U.S. Citizenship Agency Adopts Trump's Hostile, Antagonistic View of Immigrants

The agency no longer calls the United States a "nation of immigrants."

Photo Credit: National Parks Service/Michael Quinn

Under President Trump, the U.S. Citizenship and Immigration Services is adopting a more aggressive and skeptical view of immigrants — the very people the agency is designed to assist.

The shift in attitude was made clear Thursday in the agency's new mission statement, which removed the phrase "nation of immigrants," emphasized the need to "protect" Americans and ceased referring to immigrants as its "customers."

The new statement now reads:

U.S. Citizenship and Immigration Services administers the nation’s lawful immigration system, safeguarding its integrity and promise by efficiently and fairly adjudicating requests for immigration benefits while protecting Americans, securing the homeland, and honoring our values.

Before Thursday, the mission statement was:

USCIS secures America’s promise as a nation of immigrants by providing accurate and useful information to our customers, granting immigration and citizenship benefits, promoting an awareness and understanding of citizenship, and ensuring the integrity of our immigration system.

As Dara Lind points out at Vox, this change is particularly strange because, unlike the other two immigration agencies, Customs and Border Protection and Immigration and Customs Enforcement, USCIS is not about enforcing border laws or keeping people out of the country. Its purpose is to facilitate the process of becoming an American, and it is largely funded through the fees its applicants pay.

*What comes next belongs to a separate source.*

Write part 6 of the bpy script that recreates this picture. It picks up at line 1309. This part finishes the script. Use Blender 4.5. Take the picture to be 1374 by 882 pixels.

That's why it made sense for its previous mission statement to refer to immigrants as customers.

Since the agency is tasked with providing American citizenship, it's troubling that it would cast its mission as "protecting Americans." Of course, under the old statement, the agency sought to ensure the "integrity of the immigration system," which has myriad features designed for the nation's safety. But now, "protecting Americans" and "securing the homeland" is erroneously presented as an aim that is in tension with "adjudicating requests for immigration benefits."

The agency has shamefully embraced a more hostile and less helpful stance toward people who are proud to become Americans.